A LIGHT-HEARTED LOOK AT ONTOLOGY
"I exist as I am, that is enough, If no other in the world be aware I sit content, And if each and all be aware I sit content."
--Walt Whitman
Popeye and the Poker
Walt leans forward and draws a balloon coming from the sailorman's lips and fills in the words: "I yam what I yam! A few deft strokes of the pencil and the drawing is finished - a figure of a sailor with billowing biceps and a corncob pipe stuck in the gash of a mouth stares out from the page."That's right Popeye," breathes the thin-legged woman with pigtails beside him on the sketchpad paper - "You are what you are!"
"Ahhhhhhh! Shucks Olive," responds the cartoon navy man, "At least we both exist now - that's something - but what do we exist AS - that's what puzzles me?"
"I am what I am," muses Disney laying down his pencil and leaning back in his chair, "What does he mean? "I am what I am?" At the moment he isn't anything other than a drawing on a piece of paper - and Olive too, she's just lines of graphite on some white paper."
Is Popeye talking about the simple fact of his existence when he says "I yam whad I yam," or is he talking about the manner of his existence?"
If Popeye was referring to the simple fact of his existence why does he not simply say - "I am" [or I yam] why does he have to add the supplementary "WHAT I yam" - what does the additional: "what I am" add to his statement and how does it change the import completely?
The ?'what' interrogative and relative determinant is Popeye's assertion about the modality, class, kind, or nature of his existence, but he uses it without furnishing us with any life-style details.
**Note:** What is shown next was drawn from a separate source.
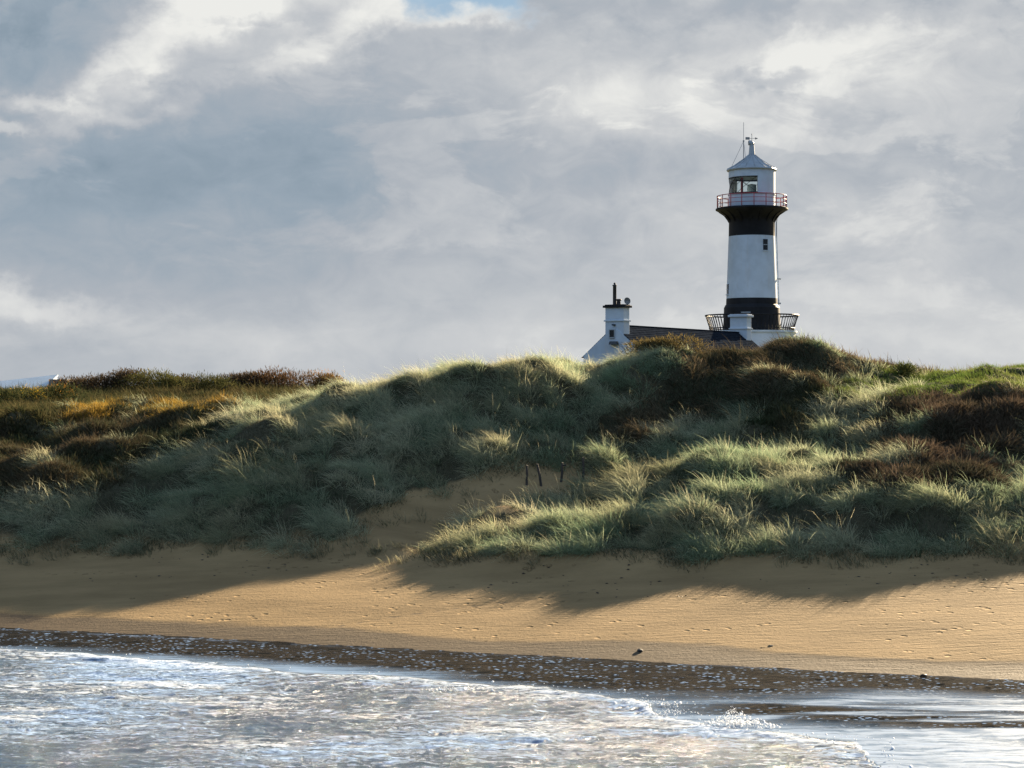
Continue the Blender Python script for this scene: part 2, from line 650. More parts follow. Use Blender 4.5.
# columns: pixel column -> (distance, pixel row) of points up the dune face and over its crest
COLS = {
    -300: [(66.0, 560), (70.0, 503), (75.0, 458), (80.0, 426), (86.0, 408), (95.0, 402), (105.0, 392), (113.0, 384), (130.0, 388)],
    0: [(66.0, 560), (70.0, 503), (75.0, 458), (80.0, 428), (86.0, 410), (95.0, 402), (105.0, 393), (113.0, 385), (130.0, 389)],
    100: [(66.0, 557), (70.0, 500), (76.0, 450), (82.0, 418), (88.0, 401), (98.0, 398), (108.0, 390), (116.0, 382), (130.0, 386)],
    200: [(65.5, 555), (68.7, 508), (72.9, 456), (77.9, 418), (83.0, 401), (97.0, 398), (108.0, 386), (116.0, 380), (130.0, 384)],
    300: [(65.0, 552), (67.8, 512), (72.0, 460), (77.1, 413), (81.3, 393), (95.0, 396), (108.0, 386), (116.0, 380), (130.0, 384)],
    350: [(64.5, 550), (67.8, 508), (71.2, 462), (76.2, 407), (80.9, 380), (92.0, 392), (108.0, 390), (116.0, 386), (130.0, 388)],
    400: [(64.2, 548), (67.8, 514), (71.2, 472), (75.4, 417), (80.0, 378), (86.3, 388), (104.0, 392), (116.0, 388), (130.0, 388)],
    450: [(61.5, 556), (63.8, 549), (66.9, 541), (70.4, 490), (72.9, 462), (76.2, 416), (80.0, 371), (86.3, 380), (130.0, 384)],
    500: [(60.9, 557), (63.5, 545), (66.7, 540), (70.7, 487), (73.2, 460), (76.4, 414), (80.2, 362), (86.3, 370), (130.0, 378)],
    540: [(60.6, 557), (63.9, 539), (67.3, 534), (71.3, 482), (74.6, 452), (77.6, 408), (81.2, 356), (86.4, 362), (130.0, 372)],
    600: [(60.2, 557), (64.8, 528), (69.0, 518), (72.5, 480), (75.8, 450), (79.2, 400), (82.9, 353), (92.0, 357), (130.0, 370)],
    650: [(60.0, 558), (64.8, 517), (67.5, 502), (70.8, 482), (75.0, 452), (79.2, 397), (83.6, 344), (92.0, 348), (130.0, 366)],
    700: [(59.8, 560), (64.1, 505), (67.2, 469), (69.5, 466), (73.4, 462), (79.7, 402), (85.7, 346), (97.0, 346), (130.0, 364)],
    760: [(59.6, 561), (64.1, 507), (68.0, 476), (70.8, 457), (74.2, 447), (80.3, 392), (86.2, 344), (98.2, 344), (130.0, 362)],
    820: [(59.5, 563), (63.5, 514), (69.6, 477), (74.2, 444), (76.9, 422), (84.1, 377), (90.3, 339), (98.2, 342), (130.0, 362)],
    870: [(59.4, 563), (63.5, 512), (69.6, 472), (74.2, 427), (76.9, 407), (82.6, 393), (89.3, 355), (95.2, 366), (130.0, 374)],
    910: [(59.3, 562), (63.5, 508), (69.6, 467), (74.2, 418), (76.9, 398), (81.9, 386), (87.8, 371), (97.0, 374), (130.0, 378)],
    960: [(59.2, 560), (63.5, 507), (69.6, 466), (74.2, 417), (76.9, 396), (82.3, 376), (86.4, 366), (95.0, 370), (130.0, 376)],
    1024: [(59.1, 558), (63.5, 507), (69.6, 466), (74.2, 413), (76.9, 392), (82.3, 372), (86.4, 361), (95.0, 366), (130.0, 376)],
    1090: [(59.0, 556), (63.5, 515), (69.6, 488), (74.2, 450), (76.9, 424), (82.3, 388), (86.4, 370), (95.0, 370), (130.0, 378)],
    1350: [(59.0, 556), (63.5, 515), (69.6, 488), (74.2, 450), (76.9, 424), (82.3, 388), (86.4, 370), (95.0, 370), (130.0, 378)],
}
DG = np.concatenate([np.arange(30, 100, .25), np.arange(100, 130.1, .6)])
UG = np.arange(-1500, 2601, 6.0)


def plateau(x, y):
    return 7.2 + .9 * sstep(x, -30, 20) + .3 * fbm(x * .03, y * .03, 2)


PATH = [(295, 578), (325, 548), (368, 512), (410, 494), (440, 485), (474, 477), (498, 466), (524, 458), (566, 460), (600, 476), (580, 493), (530, 506), (480, 520), (450, 534), (428, 556), (428, 578)]


def build_height():
    us = sorted(COLS)
    zc = []
    toe = []
    for u in us:
        pts = COLS[u]
        d = np.array([p[0] for p in pts], float)
        z = np.array([pz(p[1], p[0]) for p in pts])
        zc.append(np.interp(DG, d, z, left=-99))
        toe.append(d[0])
    zc = np.array(zc)
    us = np.array(us, float)
    # cosine-free linear blend across columns, smoothed afterwards
    Zd = np.empty((len(UG), len(DG)))
    toeU = np.interp(UG, us, toe)
    for j in range(len(DG)):
        ok = zc[:, j] > -50
        Zd[:, j] = np.interp(UG, us[ok], zc[ok, j]) if ok.any() else -99
    X = (UG[:, None] - 512) * DG[None] / F
    Y = np.broadcast_to(DG[None], X.shape)
    B = beach_z(X, Y)
    m = DG[None] > toeU[:, None]
    Z = np.where(m, np.maximum(Zd, B - .3), B)
    # smooth
    def blur(A, k, ax):
        w = np.exp(-.5 * (np.arange(-3 * k, 3 * k + 1) / k) ** 2)
        w /= w.sum()
        P = np.concatenate([np.repeat(np.take(A, [0], ax), 3 * k, ax), A, np.repeat(np.take(A, [-1], ax), 3 * k, ax)], ax)
        return np.apply_along_axis(lambda v: np.convolve(v, w, 'valid'), ax, P)
    Z = blur(blur(Z, 3, 0), 2, 1)
    dune = sstep(DG[None] - toeU[:, None], -.2, 3.0)
    mr = np.random.default_rng(21)
    mound = np.zeros_like(Z)
    for cx, cy, r, h in zip(mr.uniform(-48, 50, 900), mr.uniform(60, 90, 900), mr.uniform(.5, 1.35, 900), mr.uniform(.25, .62, 900)):
        j0, j1 = np.searchsorted(DG, [cy - 2.4 * r, cy + 2.4 * r])
        uc = 512 + cx * F / cy
        ur = 2.6 * r * F / cy
        i0, i1 = np.searchsorted(UG, [uc - ur, uc + ur])
        xx, yy = X[i0:i1, j0:j1], Y[i0:i1, j0:j1]
        k = np.exp(-(((xx - cx) / r) ** 2 + ((yy - cy) / (r * 1.1)) ** 2) ** 1.4 * .8)
        mound[i0:i1, j0:j1] = np.maximum(mound[i0:i1, j0:j1], h * r / .9 * k)
    hum = fbm(X * .28 + 40, Y * .26 + 3, 2) * .62 + fbm(X * .75, Y * .7 + 60, 2) * .30
    far = 1 - .75 * sstep(Y, 84, 100)
    pyf = HY + (CAMH - Z) * F / Y
    uf = 512 + X * F / Y
    pth = blur(blur(inpoly(uf, pyf, PATH).astype(float), 2, 0), 2, 1)
    low = .30 * sstep(Y, 74, 80) * (1 - sstep(uf, 700, 800)) + .42 * sstep(Y, 74, 80) * sstep(uf, 540, 600) * (1 - sstep(uf, 730, 790))
    Z = Z - low * dune
    Z = Z + (hum * far * (1 - .7 * pth) + mound * .78 * (1 - pth) * (1 - .6 * sstep(uf, 840, 900) * sstep(Y, 76, 80)) - .13) * dune - .25 * sstep(Y, 68, 80) * dune
    return X, Y, Z, toeU, dune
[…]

We are expected to know about the way that Popeye exists a priori - and of course millions of children all over the world DO know in advance about Popeye's manner of behaviour and his liking for spinach, and his love for the skinny-ribbed Olive, and his fights with the huge, towering rival for Olive's three-fingered hand.
Examples of predicational pruning are often produced by intellects anxious to disprove the analysis of the verb "to be" as a non-verb of simple existence.
Another old chestnut is the poetical Hamlet's gloomy: "To be or not to be?" This is often trotted out as an example of how the "to be" infinitive is apparently acting as a verb of simple existence, when in fact it is nothing more that a predicational trope - a fragment shorn of its descriptive implications for purposes of scansion, metricality, and poetical licence: "To be ALIVE or not to be ALIVE?" We all KNOW the import of the excised predicate ALIVE, and that is why we respond to the effectualness of the line with so much compassion, for it ushers in intimations of our own mortality.